** START Source data **

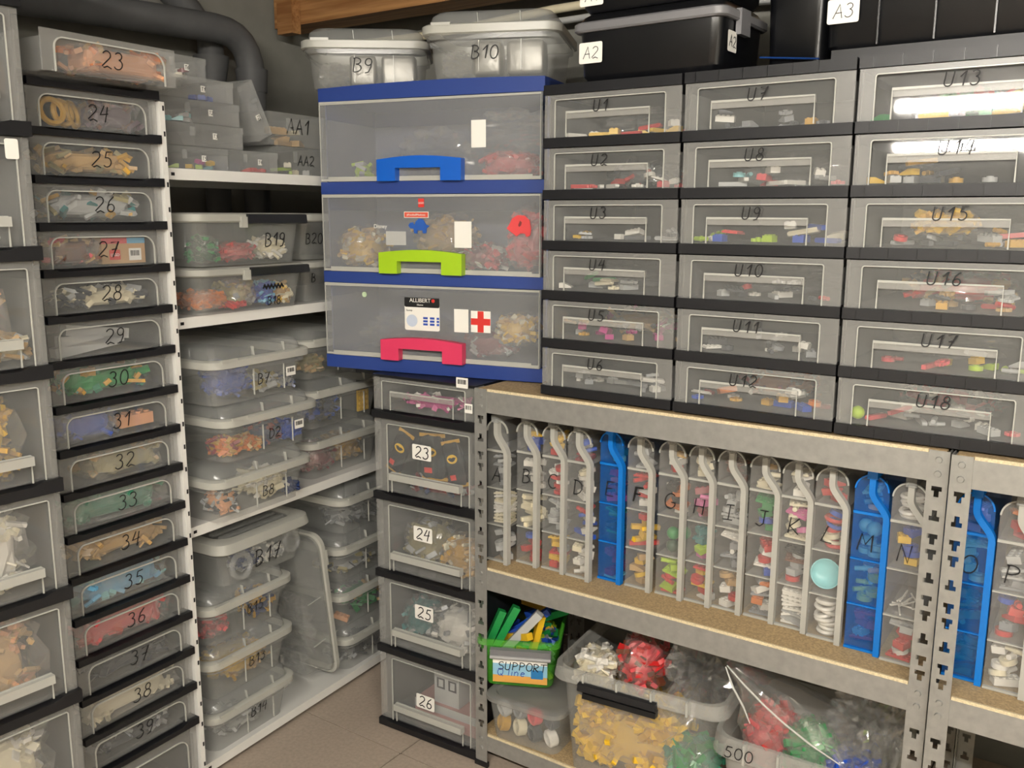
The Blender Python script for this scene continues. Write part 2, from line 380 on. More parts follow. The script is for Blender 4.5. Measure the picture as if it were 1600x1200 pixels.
def heap(name, label, cat, fr, x0, x1, y0, y1, z0, z1, colours, n, seed, size=1., film=False, group=None, bricks=('b',), slant=0., parent=None, core=True, sq=2.6):
    """bag or heap of loose bricks: a lumpy core covered with many small real bricks"""
    r = random.Random(seed); cx, cy = (x0 + x1) / 2, (y0 + y1) / 2; hx, hy, hz = (x1 - x0) / 2, (y1 - y0) / 2, (z1 - z0) / 2
    mb = MB(); mats = [pc(c) for c in colours]
    if core: blob(mb, 0, 0, hz, hx * .80, hy * .80, hz * .80, seed, .15, 3, p=sq, nu=20, nv=10)
    for i in range(n):
        a = r.uniform(0, 2 * math.pi); t = math.asin(r.uniform(-.9, 1)); k = r.uniform(.74, .93)
        sg = lambda v, e: math.copysign(abs(v) ** e, v)
        e_ = 1.8 / sq; d = Vector((sg(math.cos(t), e_) * sg(math.cos(a), e_), sg(math.cos(t), e_) * sg(math.sin(a), e_), sg(math.sin(t), e_)))
        P = Vector((hx * d.x * k, hy * d.y * k, hz + hz * d.z * k)); P.z = max(P.z, .014 * size)
        sx, sy, sz = r.choice([(.016, .008, .0048), (.008, .008, .0048), (.012, .008, .002), (.008, .004, .0048), (.02, .004, .004)])
        sx *= size; sy *= size; sz *= size
        M = Matrix.Translation(P) @ Matrix.Rotation(r.uniform(0, 6.3), 4, 'Z') @ Matrix.Rotation(r.uniform(-.9, .9), 4, 'X') @ Matrix.Rotation(r.uniform(-.7, .7), 4, 'Y')
        mb.cur = r.randrange(len(mats)); mb.box(-sx, sx, -sy, sy, -sz, sz, M)
    mb.cur = 0
    f2 = fr.sub(cx, cy, z0)
    if film:
        t = thing(name, label, cat, f2, group)
        mb.build('bagged_bricks', mats, t, kind='stuff')
        fb = MB(); blob(fb, 0, 0, hz * 1.03, hx * 1.04, hy * 1.04, hz * 1.06, seed + .5, .25, 5, sq * .95, 26, 16); fb.build('bag_film', FILM, t, 35)
        return t
    o = mb.build(name, mats); place(o, f2); return tag(o, label, cat, group, 'stuff')
def film_bag(name, label, fr, x0, x1, y0, y1, z0, z1, seed, amp=.45, group=None, tip=0.):
    mb = MB(); cx, cy = (x0 + x1) / 2, (y0 + y1) / 2
    blob(mb, 0, 0, (z1 - z0) / 2, (x1 - x0) / 2, (y1 - y0) / 2, (z1 - z0) / 2, seed, amp, 5.5, 2.2, 40, 26)
    o = mb.build(name, FILM); place(o, fr.sub(cx, cy, z0)); return tag(o, label, 'plastic bag', group)

# ------------------------------------------------------------------ the room
XL, XR, YN, YF, ZC = -1.06, 3.0, -3.4, .66, 1.86
def struct(name, mb, m, smooth=None): o = mb.build(name, m, None, smooth, 'structure'); return o
floor = struct('floor', MB().box(XL, XR, YN, YF, -.04, -.003), GROUT)
TS = .333
tm = MB().box(.002, TS - .002, .002, TS - .002, -.003, 0).data('tile', TILE)
i0 = -3
for i in range(-3, 10):
    for j in range(-11, 3):
        x, y = -.163 + i * TS, -.066 + j * TS
        if x < XL - .3 or x > XR or y < YN - .2 or y > YF: continue
        obj('tile', tm, floor).location = (x, y, 0)
struct('wall_left', MB().box(XL - .1, XL, YN, YF + .1, 0, ZC), CONC)
struct('wall_back', MB().box(XL - .1, XR + .1, YF, YF + .1, 0, ZC), CONC)
PAINT = mat('white_wall_paint', '#dcd8cc', .9, var=.04, vscale=6)  # unseen walls only; pale tone chosen to bounce soft fill light
struct('wall_right', MB().box(XR, XR + .1, YN, YF, 0, ZC), PAINT)
struct('wall_near', MB().box(XL - .1, XR + .1, YN - .1, YN, 0, ZC), PAINT)
struct('ceiling', MB().box(XL - .1, XR + .1, YN - .1, YF + .1, ZC, ZC + .08), CEIL)
TUBEM = emit_mat('fluorescent_tube', TUBE_COLOUR, TUBE_STRENGTH)
for (x, y, lab) in ((.95, -2.0, 'ceiling tube lamp nearest the white shelf'), (2.35, -2.0, 'ceiling tube lamp nearest the right wall')):
    t = thing('tube_lamp', lab, 'lamp', Frame(x, y, ZC, 0), 'ceiling tube lamps')
    MB().prism([(-.03, 0), (.03, 0), (.018, -.03), (-.018, -.03)], -.62, .62).build('housing', WHITEP, t).rotation_euler = (0, 0, R(90))
    MB().tube([(-.58, 0, -.047), (.58, 0, -.047)], .013, 12).build('tube', TUBEM, t)
    for s in (-1, 1): MB().box(s * .6 - .012, s * .6 + .012, -.014, .014, -.064, -.028).build('socket', WHITEP, t)
for k, (y0, lab) in enumerate(((.44, 'pale wooden ceiling beam above the back boxes'),)):
    b = MB().box(XL + .01, XR - .01, y0, y0 + .1, 1.727, ZC).build('ceiling_beam', WOOD); tag(b, lab, 'beam')
b = MB().box(-1.0, -.94, .405, .438, 1.70, 1.79).build('timber_block', WOOD); tag(b, 'short wooden block fixed to the ceiling beam by the pipes', 'block')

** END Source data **

→ What is required
The listing above must be printed again exactly, minus its pictures.

→ Answer to the exercise
The Blender Python script for this scene continues. Write part 2, from line 380 on. More parts follow. The script is for Blender 4.5. Measure the picture as if it were 1600x1200 pixels.
def heap(name, label, cat, fr, x0, x1, y0, y1, z0, z1, colours, n, seed, size=1., film=False, group=None, bricks=('b',), slant=0., parent=None, core=True, sq=2.6):
    """bag or heap of loose bricks: a lumpy core covered with many small real bricks"""
    r = random.Random(seed); cx, cy = (x0 + x1) / 2, (y0 + y1) / 2; hx, hy, hz = (x1 - x0) / 2, (y1 - y0) / 2, (z1 - z0) / 2
    mb = MB(); mats = [pc(c) for c in colours]
    if core: blob(mb, 0, 0, hz, hx * .80, hy * .80, hz * .80, seed, .15, 3, p=sq, nu=20, nv=10)
    for i in range(n):
        a = r.uniform(0, 2 * math.pi); t = math.asin(r.uniform(-.9, 1)); k = r.uniform(.74, .93)
        sg = lambda v, e: math.copysign(abs(v) ** e, v)
        e_ = 1.8 / sq; d = Vector((sg(math.cos(t), e_) * sg(math.cos(a), e_), sg(math.cos(t), e_) * sg(math.sin(a), e_), sg(math.sin(t), e_)))
        P = Vector((hx * d.x * k, hy * d.y * k, hz + hz * d.z * k)); P.z = max(P.z, .014 * size)
        sx, sy, sz = r.choice([(.016, .008, .0048), (.008, .008, .0048), (.012, .008, .002), (.008, .004, .0048), (.02, .004, .004)])
        sx *= size; sy *= size; sz *= size
        M = Matrix.Translation(P) @ Matrix.Rotation(r.uniform(0, 6.3), 4, 'Z') @ Matrix.Rotation(r.uniform(-.9, .9), 4, 'X') @ Matrix.Rotation(r.uniform(-.7, .7), 4, 'Y')
        mb.cur = r.randrange(len(mats)); mb.box(-sx, sx, -sy, sy, -sz, sz, M)
    mb.cur = 0
    f2 = fr.sub(cx, cy, z0)
    if film:
        t = thing(name, label, cat, f2, group)
        mb.build('bagged_bricks', mats, t, kind='stuff')
        fb = MB(); blob(fb, 0, 0, hz * 1.03, hx * 1.04, hy * 1.04, hz * 1.06, seed + .5, .25, 5, sq * .95, 26, 16); fb.build('bag_film', FILM, t, 35)
        return t
    o = mb.build(name, mats); place(o, f2); return tag(o, label, cat, group, 'stuff')
def film_bag(name, label, fr, x0, x1, y0, y1, z0, z1, seed, amp=.45, group=None, tip=0.):
    mb = MB(); cx, cy = (x0 + x1) / 2, (y0 + y1) / 2
    blob(mb, 0, 0, (z1 - z0) / 2, (x1 - x0) / 2, (y1 - y0) / 2, (z1 - z0) / 2, seed, amp, 5.5, 2.2, 40, 26)
    o = mb.build(name, FILM); place(o, fr.sub(cx, cy, z0)); return tag(o, label, 'plastic bag', group)

# ------------------------------------------------------------------ the room
XL, XR, YN, YF, ZC = -1.06, 3.0, -3.4, .66, 1.86
def struct(name, mb, m, smooth=None): o = mb.build(name, m, None, smooth, 'structure'); return o
floor = struct('floor', MB().box(XL, XR, YN, YF, -.04, -.003), GROUT)
TS = .333
tm = MB().box(.002, TS - .002, .002, TS - .002, -.003, 0).data('tile', TILE)
i0 = -3
for i in range(-3, 10):
    for j in range(-11, 3):
        x, y = -.163 + i * TS, -.066 + j * TS
        if x < XL - .3 or x > XR or y < YN - .2 or y > YF: continue
        obj('tile', tm, floor).location = (x, y, 0)
struct('wall_left', MB().box(XL - .1, XL, YN, YF + .1, 0, ZC), CONC)
struct('wall_back', MB().box(XL - .1, XR + .1, YF, YF + .1, 0, ZC), CONC)
PAINT = mat('white_wall_paint', '#dcd8cc', .9, var=.04, vscale=6)  # unseen walls only; pale tone chosen to bounce soft fill light
struct('wall_right', MB().box(XR, XR + .1, YN, YF, 0, ZC), PAINT)
struct('wall_near', MB().box(XL - .1, XR + .1, YN - .1, YN, 0, ZC), PAINT)
struct('ceiling', MB().box(XL - .1, XR + .1, YN - .1, YF + .1, ZC, ZC + .08), CEIL)
TUBEM = emit_mat('fluorescent_tube', TUBE_COLOUR, TUBE_STRENGTH)
for (x, y, lab) in ((.95, -2.0, 'ceiling tube lamp nearest the white shelf'), (2.35, -2.0, 'ceiling tube lamp nearest the right wall')):
    t = thing('tube_lamp', lab, 'lamp', Frame(x, y, ZC, 0), 'ceiling tube lamps')
    MB().prism([(-.03, 0), (.03, 0), (.018, -.03), (-.018, -.03)], -.62, .62).build('housing', WHITEP, t).rotation_euler = (0, 0, R(90))
    MB().tube([(-.58, 0, -.047), (.58, 0, -.047)], .013, 12).build('tube', TUBEM, t)
    for s in (-1, 1): MB().box(s * .6 - .012, s * .6 + .012, -.014, .014, -.064, -.028).build('socket', WHITEP, t)
for k, (y0, lab) in enumerate(((.44, 'pale wooden ceiling beam above the back boxes'),)):
    b = MB().box(XL + .01, XR - .01, y0, y0 + .1, 1.727, ZC).build('ceiling_beam', WOOD); tag(b, lab, 'beam')
b = MB().box(-1.0, -.94, .405, .438, 1.70, 1.79).build('timber_block', WOOD); tag(b, 'short wooden block fixed to the ceiling beam by the pipes', 'block')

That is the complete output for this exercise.